Głowa moja pełna pomysłów na kolejne projekty. Te mnożą się z prędkością światła, również takie jak wykorzystać dany haft. Ale póki co kończę Jarzębinkę i haftuję jednego Łobuziaka ze wzoru udostępnionego przez Kota-Obormota. O przeznaczeniu haftu pisać na razie nie będę- nie chcę zapeszać, a nuż nie wyjdzie.

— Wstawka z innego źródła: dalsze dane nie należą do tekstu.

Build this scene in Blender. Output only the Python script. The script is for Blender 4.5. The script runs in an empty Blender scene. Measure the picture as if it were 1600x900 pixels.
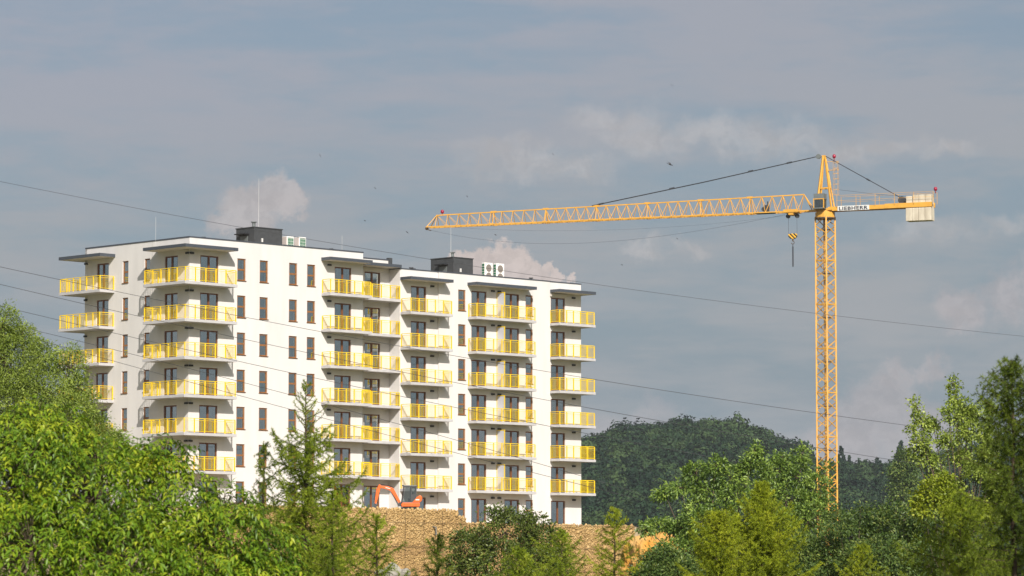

Ale wracając do mojej Elfinki- oto jak prezentuje się dziewczyna:








Mini sesja została wykonana z kasztanami, jako że Châtaigne z francuskiego to po prostu kasztan :) Nie ma ich jeszcze za wiele na ziemi u nas w mieście, targałam więc skorupki z zawartością prosto z drzew narażając przy tym paluchy, ale co tam- taki był zamysł "artysty" :) Miały być też liście- niestety po przytarganiu ich do domu okazało się, że siedzi w nich pełno robactwa, szumu robiąc co nie miara. Wylądowały zatem za oknem :)

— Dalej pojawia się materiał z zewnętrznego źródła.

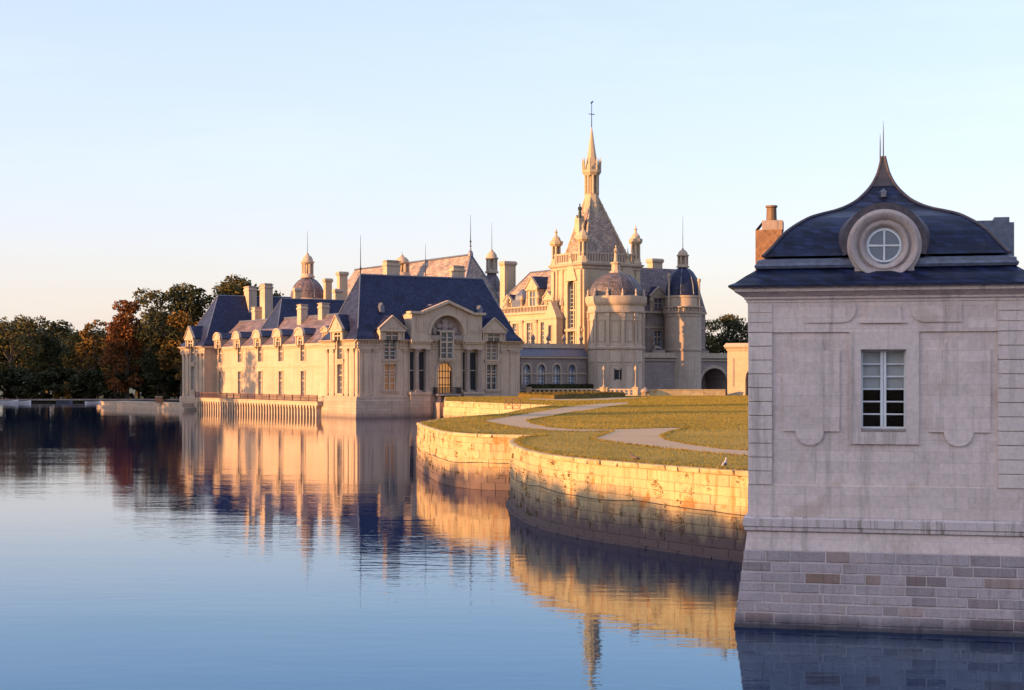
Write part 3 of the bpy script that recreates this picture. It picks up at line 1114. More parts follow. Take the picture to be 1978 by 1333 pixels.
for k in range(4):
    q = MB(ocm)
    pts_ = [(0.022 * (1 if k in (0, 3) else -1), 0.022 * (1 if k in (0, 1) else -1), 0.17)] + [(0.39 * math.cos(R(90 * k + a)), 0.39 * math.sin(R(90 * k + a)), 0.17) for a in range(4, 87, 8)]
    q.poly(pts_)
    q.build('pane', 'glass_blue', oc)
# small vent lucarne near the top of the bell
q = MB()
vz = G(1706, 376, 2.9)[1]
q.box(half - 0.07, half + 0.07, half - 0.72, half - 0.3, vz - 0.08, vz + 0.06)
q.lathe([(0.12, vz + 0.06), (0.0, vz + 0.16)], half, half - 0.62, 8)
q.build('vent', 'lead', roof)
# chimneys of the gatehouse
u0c, zt_ = G(1487, 436, 4.4)
q = MB()
q.box(u0c - 0.38, u0c + 0.36, 4.0, 4.75, 8.9, zt_ - 0.15)
ch = q.build('chimney', 'brick_orange', gate, label='orange brick chimney on the left slope')
q = MB()
q.box(u0c - 0.20, u0c + 0.38, 4.05, 4.70, zt_ - 0.15, zt_ + 0.12)
q.add([(u0c - 0.38, 4.0, zt_ - 0.15), (u0c - 0.2, 4.05, zt_ + 0.08), (u0c - 0.2, 4.7, zt_ + 0.08), (u0c - 0.38, 4.75, zt_ - 0.15)], [(0, 1, 2, 3)])
q.build('chimney_head', 'base_stone', ch)
q = MB()
q.lathe([(0.17, zt_ + 0.12), (0.15, zt_ + 0.18), (0.14, zt_ + 0.5), (0.17, zt_ + 0.52), (0.17, zt_ + 0.57), (0.12, zt_ + 0.57)], u0c + 0.05, 4.38, 12)
q.build('chimney_pot', 'wood_door', ch)
u0c, zt_ = G(1926, 424, 4.4)
q = MB()
q.box(u0c - 0.5, u0c + 0.42, 4.0, 4.75, 8.9, zt_ - 0.12)
ch = q.build('chimney', 'lead', gate, label='grey lead-clad chimney on the right slope')
q = MB()
q.box(u0c - 0.1, u0c + 0.30, 4.05, 4.70, zt_ - 0.12, zt_ + 0.03)
q.box(u0c - 0.58, u0c - 0.1, 4.1, 4.65, zt_ - 0.12, zt_ - 0.05)
q.build('chimney_head', 'lead', ch)

# ------------------------------------------------------------------ little chateau on the water (two pavilions and a gallery)
CA = (-0.527, 0.85)
CB = (0.85, 0.527)
CROT = math.atan2(CB[1], CB[0])
P0 = Vector((-23.4, 235.0, 0))
mB = lambda u, d, z: (u, d, z)              # facade seen frontally (shaded side)
LG = 76.5                                   # length of the sunlit side


def mAo(off):
    return lambda u, d, z: (d + off, u, z)  # sunlit side, set back by off


def inv(px, py, plane, val):
    """pixel -> local coords (b, a, z) of the little chateau; plane 'a' or 'b' fixed at val"""
    d = Vector(((px - CX) / FPX, 1, -(py - HOR) / FPX))
    n = Vector((*CA, 0)) if plane == 'a' else Vector((*CB, 0))
    t_ = (P0.dot(n) + val) / d.dot(n)
    p = d * t_ - P0
    return (p.x * CB[0] + p.y * CB[1], p.x * CA[0] + p.y * CA[1], p.z + EYE)


def box_ring(q, x0, x1, y0, y1, prof):
    """moulding round a rectangle: prof = (offset, z)"""
    q.loft([(x0 - o, x1 + o, y0 - o, y1 + o, z) for o, z in prof])


def window(par, m, u, w, z0, z1, d, glass='glass', cross=True, arch=False, sill=True, surround=0.22, frame='castle_trim', bars=0):
    """mullioned window: stone frame with cross, glass pane, sill"""
    q = MB(m)
    a, b2 = u - w / 2, u + w / 2
    e = 0.1
    top = z1 - (w / 2 if arch else 0)
    if surround:
        s_ = surround
        q.box(a - s_, a, -0.09, 0.0, z0, top)
        q.box(b2, b2 + s_, -0.09, 0.0, z0, top)
        if arch:
            n = 10
            for i in range(n):
                t0_, t1_ = math.pi * i / n, math.pi * (i + 1) / n
                pts_ = [(u - (w / 2) * math.cos(t0_), -0.09, top + (w / 2) * math.sin(t0_)), (u - (w / 2) * math.cos(t1_), -0.09, top + (w / 2) * math.sin(t1_)),
                        (u - (w / 2 + s_) * math.cos(t1_), -0.09, top + (w / 2 + s_) * math.sin(t1_)), (u - (w / 2 + s_) * math.cos(t0_), -0.09, top + (w / 2 + s_) * math.sin(t0_))]
                q.extr(pts_, (0, 0.09, 0))
        else:
            q.box(a - s_, b2 + s_, -0.11, 0.0, z1, z1 + s_)
    if cross:
        q.box(u - 0.13, u + 0.13, d - 0.22, d, z0, z1 - (0.02 if not arch else 0.06))
        zc = z0 + (z1 - z0) * 0.62
        q.box(a, u - 0.13, d - 0.22, d, zc - 0.11, zc + 0.11)
        q.box(u + 0.13, b2, d - 0.22, d, zc - 0.11, zc + 0.11)
    o = q.build('window', frame, par) if q.f else None
    q = MB(m)
    if arch:
        n = 10
        pts_ = [(a, d - 0.02, z0), (b2, d - 0.02, z0)] + [(u + (w / 2) * math.cos(math.pi * i / n), d - 0.02, top + (w / 2) * math.sin(math.pi * i / n)) for i in range(n + 1)]
        q.poly(pts_)
    else:
        q.poly([(a, d - 0.02, z0), (b2, d - 0.02, z0), (b2, d - 0.02, z1), (a, d - 0.02, z1)])
    if o is None:
        o = q.build('window', glass, par)
    else:
        q.build('pane', glass, o)
    # slim glazing bars
    q = MB(m)
    nb = bars or max(2, int((z1 - z0) / 0.8))
    for k in range(1, nb):
        zz = z0 + (top - z0) * k / nb
        q.box(a, b2, d - 0.06, d - 0.03, zz - 0.03, zz + 0.03)
    if not cross:
        q.box(u - 0.04, u + 0.04, d - 0.07, d - 0.03, z0, top)
    q.box(a, a + 0.07, d - 0.08, d - 0.03, z0, top)
    q.box(b2 - 0.07, b2, d - 0.08, d - 0.03, z0, top)
    q.build('glazing_bars', 'white_paint', o)
    if sill:
        q = MB(m)
        q.box(a - 0.4, b2 + 0.4, -0.28, 0.05, z0 - 0.28, z0)
        q.box(a - 0.3, b2 + 0.3, -0.16, 0.0, z0 - 0.55, z0 - 0.28)
        q.build('sill', 'castle_trim', o)
    return o


def pilaster(par, m, u, w, z0, z1, p=0.16, name='pilaster', mat='castle_trim'):
    q = MB(m)
    q.box(u - w / 2, u + w / 2, -p, 0.02, z0 + 0.45, z1 - 0.75)
    q.box(u - w / 2 - 0.12, u + w / 2 + 0.12, -p - 0.1, 0.02, z0, z0 + 0.28)
    q.box(u - w / 2 - 0.06, u + w / 2 + 0.06, -p - 0.05, 0.02, z0 + 0.28, z0 + 0.45)
    # flared leafy capital
    for k in range(3):
        e = 0.03 + 0.08 * k
        q.box(u - w / 2 - e, u + w / 2 + e, -p - e, 0.02, z1 - 0.75 + 0.2 * k, z1 - 0.75 + 0.2 * (k + 1) - 0.03)
    q.box(u - w / 2 - 0.26, u + w / 2 + 0.26, -p - 0.24, 0.02, z1 - 0.15, z1)
    return q.build(name, mat, par)


def column(par, m, u, d, r, z0, z1):
    q = MB(m)
    q.box(u - r * 1.5, u + r * 1.5, d - r * 1.5, d + r * 1.5, z0, z0 + 0.25)
    q.lathe([(r * 1.35, z0 + 0.25), (r * 1.35, z0 + 0.4), (r * 1.05, z0 + 0.5), (r, z0 + 1.5), (r * 0.97, z0 + 3), (r * 0.86, z1 - 0.9), (r * 0.95, z1 - 0.88), (r * 0.9, z1 - 0.8), (r * 1.15, z1 - 0.5), (r * 1.0, z1 - 0.48), (r * 1.4, z1 - 0.2)], u, d, 14)
    q.box(u - r * 1.5, u + r * 1.5, d - r * 1.5, d + r * 1.5, z1 - 0.2, z1)
    return q.build('column', 'base_stone', par, smooth=True)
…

I kilka danych technicznych:
płótno Linda 27ct, kolor ecru
mulina DMC
haft co 2 nitki płótna
 kontury 1 nitką muliny  
haft ma około 13 x 25 cm
na podstawie ilustracji: Erle Ferronniere 

Haftując elfinkę trzymałam się ściśle wzoru. Jedynym odstępstwem była zamiana jednego z kolorów. Otóż, nie udało mi się zdobyć muliny metalizowanej o numerze 141, która była podana w rozpisce, zastąpiłam ją zatem jedyną dotępną w mojej lokalnej pasmanterii muliną metalizowaną, która najbardziej pasowała do reszty kolorów- DMC 301. W moim odczuciu wpasowała się całkiem nieźle :) A ja oczywiście zakochana jestem w oprawionej już pracy :)

Bardzo dziękuję za gratulacje i komentarze pod poprzednim postem! Cieszę się również, że szatka Piotrusiowa przypadła Wam do gustu!
Pozdrawiam i jeszcze letnie uściski ślę!